[TASK DETAILS] Transcribe each line exactly.

***** SUPPLIED INFORMATION *****

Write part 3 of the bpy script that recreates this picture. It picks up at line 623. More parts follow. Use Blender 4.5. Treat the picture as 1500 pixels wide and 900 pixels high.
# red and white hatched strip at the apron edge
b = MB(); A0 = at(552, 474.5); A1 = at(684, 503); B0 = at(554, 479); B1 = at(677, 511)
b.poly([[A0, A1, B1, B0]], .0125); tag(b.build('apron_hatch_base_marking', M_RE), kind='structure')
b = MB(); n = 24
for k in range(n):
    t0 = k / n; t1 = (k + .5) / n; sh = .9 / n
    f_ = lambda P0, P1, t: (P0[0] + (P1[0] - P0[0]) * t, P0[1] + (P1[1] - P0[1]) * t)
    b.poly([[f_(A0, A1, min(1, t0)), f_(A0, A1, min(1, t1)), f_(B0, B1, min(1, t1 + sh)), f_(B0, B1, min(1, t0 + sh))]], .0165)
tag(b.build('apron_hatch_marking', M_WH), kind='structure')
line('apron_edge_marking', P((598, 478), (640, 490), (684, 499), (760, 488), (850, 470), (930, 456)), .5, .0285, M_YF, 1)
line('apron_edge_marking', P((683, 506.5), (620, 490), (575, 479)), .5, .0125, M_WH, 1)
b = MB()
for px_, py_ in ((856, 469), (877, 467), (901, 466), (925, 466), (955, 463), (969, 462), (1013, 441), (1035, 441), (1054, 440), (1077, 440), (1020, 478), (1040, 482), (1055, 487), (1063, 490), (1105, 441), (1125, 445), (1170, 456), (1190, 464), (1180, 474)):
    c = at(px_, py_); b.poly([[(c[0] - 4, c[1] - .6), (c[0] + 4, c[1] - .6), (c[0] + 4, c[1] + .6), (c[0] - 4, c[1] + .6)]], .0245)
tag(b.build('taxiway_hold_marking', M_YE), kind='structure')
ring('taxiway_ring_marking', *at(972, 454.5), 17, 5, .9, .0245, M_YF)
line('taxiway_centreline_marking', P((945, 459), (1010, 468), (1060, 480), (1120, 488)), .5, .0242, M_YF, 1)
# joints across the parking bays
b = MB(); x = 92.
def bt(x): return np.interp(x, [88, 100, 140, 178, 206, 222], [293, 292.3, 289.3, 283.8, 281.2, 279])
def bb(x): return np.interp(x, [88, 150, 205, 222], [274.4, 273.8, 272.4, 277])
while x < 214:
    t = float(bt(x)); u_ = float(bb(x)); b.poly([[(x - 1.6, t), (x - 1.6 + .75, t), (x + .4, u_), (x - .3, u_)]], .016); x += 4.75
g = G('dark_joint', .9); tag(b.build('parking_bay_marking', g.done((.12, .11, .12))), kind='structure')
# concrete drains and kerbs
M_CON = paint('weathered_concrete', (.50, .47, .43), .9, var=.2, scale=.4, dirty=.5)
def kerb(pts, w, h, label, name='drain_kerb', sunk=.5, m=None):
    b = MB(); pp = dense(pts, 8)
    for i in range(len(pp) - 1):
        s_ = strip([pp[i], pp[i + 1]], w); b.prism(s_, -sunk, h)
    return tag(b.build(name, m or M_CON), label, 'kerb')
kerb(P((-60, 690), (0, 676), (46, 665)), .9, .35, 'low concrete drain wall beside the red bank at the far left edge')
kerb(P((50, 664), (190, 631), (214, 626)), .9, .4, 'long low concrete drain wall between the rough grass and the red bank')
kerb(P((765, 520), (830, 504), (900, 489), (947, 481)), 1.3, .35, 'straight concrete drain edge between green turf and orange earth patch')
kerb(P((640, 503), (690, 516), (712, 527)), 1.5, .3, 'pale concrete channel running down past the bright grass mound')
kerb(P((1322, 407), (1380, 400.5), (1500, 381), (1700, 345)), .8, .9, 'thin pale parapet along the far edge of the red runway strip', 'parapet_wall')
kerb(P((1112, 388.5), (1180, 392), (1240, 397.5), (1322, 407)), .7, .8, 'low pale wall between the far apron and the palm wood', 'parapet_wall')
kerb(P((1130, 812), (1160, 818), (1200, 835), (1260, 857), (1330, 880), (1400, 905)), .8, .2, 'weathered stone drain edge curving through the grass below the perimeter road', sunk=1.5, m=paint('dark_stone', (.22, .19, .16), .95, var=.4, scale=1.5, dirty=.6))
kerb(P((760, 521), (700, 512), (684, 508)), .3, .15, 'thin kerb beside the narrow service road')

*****

[EXERCISE RESULT]
Write part 3 of the bpy script that recreates this picture. It picks up at line 623. More parts follow. Use Blender 4.5. Treat the picture as 1500 pixels wide and 900 pixels high.
# red and white hatched strip at the apron edge
b = MB(); A0 = at(552, 474.5); A1 = at(684, 503); B0 = at(554, 479); B1 = at(677, 511)
b.poly([[A0, A1, B1, B0]], .0125); tag(b.build('apron_hatch_base_marking', M_RE), kind='structure')
b = MB(); n = 24
for k in range(n):
    t0 = k / n; t1 = (k + .5) / n; sh = .9 / n
    f_ = lambda P0, P1, t: (P0[0] + (P1[0] - P0[0]) * t, P0[1] + (P1[1] - P0[1]) * t)
    b.poly([[f_(A0, A1, min(1, t0)), f_(A0, A1, min(1, t1)), f_(B0, B1, min(1, t1 + sh)), f_(B0, B1, min(1, t0 + sh))]], .0165)
tag(b.build('apron_hatch_marking', M_WH), kind='structure')
line('apron_edge_marking', P((598, 478), (640, 490), (684, 499), (760, 488), (850, 470), (930, 456)), .5, .0285, M_YF, 1)
line('apron_edge_marking', P((683, 506.5), (620, 490), (575, 479)), .5, .0125, M_WH, 1)
b = MB()
for px_, py_ in ((856, 469), (877, 467), (901, 466), (925, 466), (955, 463), (969, 462), (1013, 441), (1035, 441), (1054, 440), (1077, 440), (1020, 478), (1040, 482), (1055, 487), (1063, 490), (1105, 441), (1125, 445), (1170, 456), (1190, 464), (1180, 474)):
    c = at(px_, py_); b.poly([[(c[0] - 4, c[1] - .6), (c[0] + 4, c[1] - .6), (c[0] + 4, c[1] + .6), (c[0] - 4, c[1] + .6)]], .0245)
tag(b.build('taxiway_hold_marking', M_YE), kind='structure')
ring('taxiway_ring_marking', *at(972, 454.5), 17, 5, .9, .0245, M_YF)
line('taxiway_centreline_marking', P((945, 459), (1010, 468), (1060, 480), (1120, 488)), .5, .0242, M_YF, 1)
# joints across the parking bays
b = MB(); x = 92.
def bt(x): return np.interp(x, [88, 100, 140, 178, 206, 222], [293, 292.3, 289.3, 283.8, 281.2, 279])
def bb(x): return np.interp(x, [88, 150, 205, 222], [274.4, 273.8, 272.4, 277])
while x < 214:
    t = float(bt(x)); u_ = float(bb(x)); b.poly([[(x - 1.6, t), (x - 1.6 + .75, t), (x + .4, u_), (x - .3, u_)]], .016); x += 4.75
g = G('dark_joint', .9); tag(b.build('parking_bay_marking', g.done((.12, .11, .12))), kind='structure')
# concrete drains and kerbs
M_CON = paint('weathered_concrete', (.50, .47, .43), .9, var=.2, scale=.4, dirty=.5)
def kerb(pts, w, h, label, name='drain_kerb', sunk=.5, m=None):
    b = MB(); pp = dense(pts, 8)
    for i in range(len(pp) - 1):
        s_ = strip([pp[i], pp[i + 1]], w); b.prism(s_, -sunk, h)
    return tag(b.build(name, m or M_CON), label, 'kerb')
kerb(P((-60, 690), (0, 676), (46, 665)), .9, .35, 'low concrete drain wall beside the red bank at the far left edge')
kerb(P((50, 664), (190, 631), (214, 626)), .9, .4, 'long low concrete drain wall between the rough grass and the red bank')
kerb(P((765, 520), (830, 504), (900, 489), (947, 481)), 1.3, .35, 'straight concrete drain edge between green turf and orange earth patch')
kerb(P((640, 503), (690, 516), (712, 527)), 1.5, .3, 'pale concrete channel running down past the bright grass mound')
kerb(P((1322, 407), (1380, 400.5), (1500, 381), (1700, 345)), .8, .9, 'thin pale parapet along the far edge of the red runway strip', 'parapet_wall')
kerb(P((1112, 388.5), (1180, 392), (1240, 397.5), (1322, 407)), .7, .8, 'low pale wall between the far apron and the palm wood', 'parapet_wall')
kerb(P((1130, 812), (1160, 818), (1200, 835), (1260, 857), (1330, 880), (1400, 905)), .8, .2, 'weathered stone drain edge curving through the grass below the perimeter road', sunk=1.5, m=paint('dark_stone', (.22, .19, .16), .95, var=.4, scale=1.5, dirty=.6))
kerb(P((760, 521), (700, 512), (684, 508)), .3, .15, 'thin kerb beside the narrow service road')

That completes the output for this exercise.